By Rex HoggardJanuary 22, 2018, 9:14 pm

Quail Hollow Club - a staple on the PGA Tour since 2003 - debuted as a longer, tougher version of itself at last year’s PGA Championship, receiving mixed reviews from players.

The course played to a lengthened 7,600 yards at last year’s PGA and a 73.46 stroke average, the toughest course in relation to par on Tour in 2017. As a result, it left some players less than excited to return to the Charlotte, N.C.-area layout later this spring for the Wells Fargo Championship.

It’s that lack of enthusiasm that led officials at Quail Hollow to send a video to players saying, essentially, that the course players have lauded for years will be back in May.

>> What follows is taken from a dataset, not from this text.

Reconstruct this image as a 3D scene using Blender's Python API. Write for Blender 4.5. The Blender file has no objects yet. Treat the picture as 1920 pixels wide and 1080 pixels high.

The video, which includes Quail Hollow president Johnny Harris and runs nearly five minutes, begins with an explanation of how the first hole, which played as a 524-yard par 4 at the PGA, will play much shorter at the Wells Fargo Championship.

“I had a number of my friends who were playing in the tournament tell me that tee was better suited as a lemonade stand,” Harris joked of the new tee box on the fourth hole. “I doubt we’ll ever see that tee used again in competition.”

Harris also explained that the greens, which became too fast for some, will be “softer” for this year’s Wells Fargo Championship.